■ **WHAT YOU SHOULD DO**
All of the data below must be repeated exactly.

■ **PROVIDED DATA**

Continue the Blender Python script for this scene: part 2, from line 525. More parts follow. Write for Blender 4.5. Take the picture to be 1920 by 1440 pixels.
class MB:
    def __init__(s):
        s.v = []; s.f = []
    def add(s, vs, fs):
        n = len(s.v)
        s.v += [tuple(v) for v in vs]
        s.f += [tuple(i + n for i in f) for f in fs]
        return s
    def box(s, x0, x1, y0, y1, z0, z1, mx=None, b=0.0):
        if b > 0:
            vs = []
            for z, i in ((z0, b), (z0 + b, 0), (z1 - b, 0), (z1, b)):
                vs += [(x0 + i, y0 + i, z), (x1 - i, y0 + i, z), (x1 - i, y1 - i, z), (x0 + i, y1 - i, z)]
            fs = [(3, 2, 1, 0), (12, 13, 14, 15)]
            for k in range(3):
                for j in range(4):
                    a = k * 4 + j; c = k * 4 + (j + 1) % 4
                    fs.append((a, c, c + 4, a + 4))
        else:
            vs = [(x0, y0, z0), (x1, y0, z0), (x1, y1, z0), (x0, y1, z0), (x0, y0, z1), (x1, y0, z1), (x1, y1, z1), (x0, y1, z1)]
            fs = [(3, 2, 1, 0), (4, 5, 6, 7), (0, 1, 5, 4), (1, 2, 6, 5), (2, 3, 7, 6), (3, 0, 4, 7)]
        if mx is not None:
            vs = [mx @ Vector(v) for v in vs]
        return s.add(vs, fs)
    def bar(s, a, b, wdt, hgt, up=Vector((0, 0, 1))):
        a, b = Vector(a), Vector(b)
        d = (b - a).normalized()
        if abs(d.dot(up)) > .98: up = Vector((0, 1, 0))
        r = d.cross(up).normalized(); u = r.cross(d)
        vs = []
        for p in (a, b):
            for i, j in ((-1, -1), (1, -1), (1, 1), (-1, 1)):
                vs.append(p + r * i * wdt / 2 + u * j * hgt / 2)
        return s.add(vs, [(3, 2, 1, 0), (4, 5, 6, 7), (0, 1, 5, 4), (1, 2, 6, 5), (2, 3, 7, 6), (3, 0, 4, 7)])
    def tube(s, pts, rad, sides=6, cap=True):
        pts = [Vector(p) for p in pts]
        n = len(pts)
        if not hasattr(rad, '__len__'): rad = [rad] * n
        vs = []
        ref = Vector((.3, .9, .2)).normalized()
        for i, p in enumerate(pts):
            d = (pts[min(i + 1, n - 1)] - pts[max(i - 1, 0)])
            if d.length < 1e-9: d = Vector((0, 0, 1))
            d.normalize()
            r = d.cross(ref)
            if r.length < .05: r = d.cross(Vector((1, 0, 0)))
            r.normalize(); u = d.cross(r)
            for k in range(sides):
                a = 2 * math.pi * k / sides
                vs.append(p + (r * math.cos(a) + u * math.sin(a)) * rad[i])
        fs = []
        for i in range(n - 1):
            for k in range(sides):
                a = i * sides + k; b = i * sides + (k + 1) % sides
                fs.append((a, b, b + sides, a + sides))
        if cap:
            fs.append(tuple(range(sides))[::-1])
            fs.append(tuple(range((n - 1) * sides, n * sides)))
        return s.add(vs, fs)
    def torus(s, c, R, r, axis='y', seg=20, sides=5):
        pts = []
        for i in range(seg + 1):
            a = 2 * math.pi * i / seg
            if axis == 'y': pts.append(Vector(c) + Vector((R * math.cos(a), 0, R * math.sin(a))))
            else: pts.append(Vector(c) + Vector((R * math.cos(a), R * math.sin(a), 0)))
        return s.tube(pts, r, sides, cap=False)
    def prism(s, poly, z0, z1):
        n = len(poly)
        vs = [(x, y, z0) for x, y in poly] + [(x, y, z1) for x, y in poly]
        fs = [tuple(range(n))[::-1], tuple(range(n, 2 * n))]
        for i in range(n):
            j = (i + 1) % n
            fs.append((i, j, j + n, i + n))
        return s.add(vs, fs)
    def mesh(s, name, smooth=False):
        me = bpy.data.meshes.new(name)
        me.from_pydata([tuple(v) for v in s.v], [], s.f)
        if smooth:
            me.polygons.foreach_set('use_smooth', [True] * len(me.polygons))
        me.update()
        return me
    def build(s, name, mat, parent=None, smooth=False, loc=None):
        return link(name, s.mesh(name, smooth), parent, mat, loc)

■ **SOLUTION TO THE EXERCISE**
Continue the Blender Python script for this scene: part 2, from line 525. More parts follow. Write for Blender 4.5. Take the picture to be 1920 by 1440 pixels.
class MB:
    def __init__(s):
        s.v = []; s.f = []
    def add(s, vs, fs):
        n = len(s.v)
        s.v += [tuple(v) for v in vs]
        s.f += [tuple(i + n for i in f) for f in fs]
        return s
    def box(s, x0, x1, y0, y1, z0, z1, mx=None, b=0.0):
        if b > 0:
            vs = []
            for z, i in ((z0, b), (z0 + b, 0), (z1 - b, 0), (z1, b)):
                vs += [(x0 + i, y0 + i, z), (x1 - i, y0 + i, z), (x1 - i, y1 - i, z), (x0 + i, y1 - i, z)]
            fs = [(3, 2, 1, 0), (12, 13, 14, 15)]
            for k in range(3):
                for j in range(4):
                    a = k * 4 + j; c = k * 4 + (j + 1) % 4
                    fs.append((a, c, c + 4, a + 4))
        else:
            vs = [(x0, y0, z0), (x1, y0, z0), (x1, y1, z0), (x0, y1, z0), (x0, y0, z1), (x1, y0, z1), (x1, y1, z1), (x0, y1, z1)]
            fs = [(3, 2, 1, 0), (4, 5, 6, 7), (0, 1, 5, 4), (1, 2, 6, 5), (2, 3, 7, 6), (3, 0, 4, 7)]
        if mx is not None:
            vs = [mx @ Vector(v) for v in vs]
        return s.add(vs, fs)
    def bar(s, a, b, wdt, hgt, up=Vector((0, 0, 1))):
        a, b = Vector(a), Vector(b)
        d = (b - a).normalized()
        if abs(d.dot(up)) > .98: up = Vector((0, 1, 0))
        r = d.cross(up).normalized(); u = r.cross(d)
        vs = []
        for p in (a, b):
            for i, j in ((-1, -1), (1, -1), (1, 1), (-1, 1)):
                vs.append(p + r * i * wdt / 2 + u * j * hgt / 2)
        return s.add(vs, [(3, 2, 1, 0), (4, 5, 6, 7), (0, 1, 5, 4), (1, 2, 6, 5), (2, 3, 7, 6), (3, 0, 4, 7)])
    def tube(s, pts, rad, sides=6, cap=True):
        pts = [Vector(p) for p in pts]
        n = len(pts)
        if not hasattr(rad, '__len__'): rad = [rad] * n
        vs = []
        ref = Vector((.3, .9, .2)).normalized()
        for i, p in enumerate(pts):
            d = (pts[min(i + 1, n - 1)] - pts[max(i - 1, 0)])
            if d.length < 1e-9: d = Vector((0, 0, 1))
            d.normalize()
            r = d.cross(ref)
            if r.length < .05: r = d.cross(Vector((1, 0, 0)))
            r.normalize(); u = d.cross(r)
            for k in range(sides):
                a = 2 * math.pi * k / sides
                vs.append(p + (r * math.cos(a) + u * math.sin(a)) * rad[i])
        fs = []
        for i in range(n - 1):
            for k in range(sides):
                a = i * sides + k; b = i * sides + (k + 1) % sides
                fs.append((a, b, b + sides, a + sides))
        if cap:
            fs.append(tuple(range(sides))[::-1])
            fs.append(tuple(range((n - 1) * sides, n * sides)))
        return s.add(vs, fs)
    def torus(s, c, R, r, axis='y', seg=20, sides=5):
        pts = []
        for i in range(seg + 1):
            a = 2 * math.pi * i / seg
            if axis == 'y': pts.append(Vector(c) + Vector((R * math.cos(a), 0, R * math.sin(a))))
            else: pts.append(Vector(c) + Vector((R * math.cos(a), R * math.sin(a), 0)))
        return s.tube(pts, r, sides, cap=False)
    def prism(s, poly, z0, z1):
        n = len(poly)
        vs = [(x, y, z0) for x, y in poly] + [(x, y, z1) for x, y in poly]
        fs = [tuple(range(n))[::-1], tuple(range(n, 2 * n))]
        for i in range(n):
            j = (i + 1) % n
            fs.append((i, j, j + n, i + n))
        return s.add(vs, fs)
    def mesh(s, name, smooth=False):
        me = bpy.data.meshes.new(name)
        me.from_pydata([tuple(v) for v in s.v], [], s.f)
        if smooth:
            me.polygons.foreach_set('use_smooth', [True] * len(me.polygons))
        me.update()
        return me
    def build(s, name, mat, parent=None, smooth=False, loc=None):
        return link(name, s.mesh(name, smooth), parent, mat, loc)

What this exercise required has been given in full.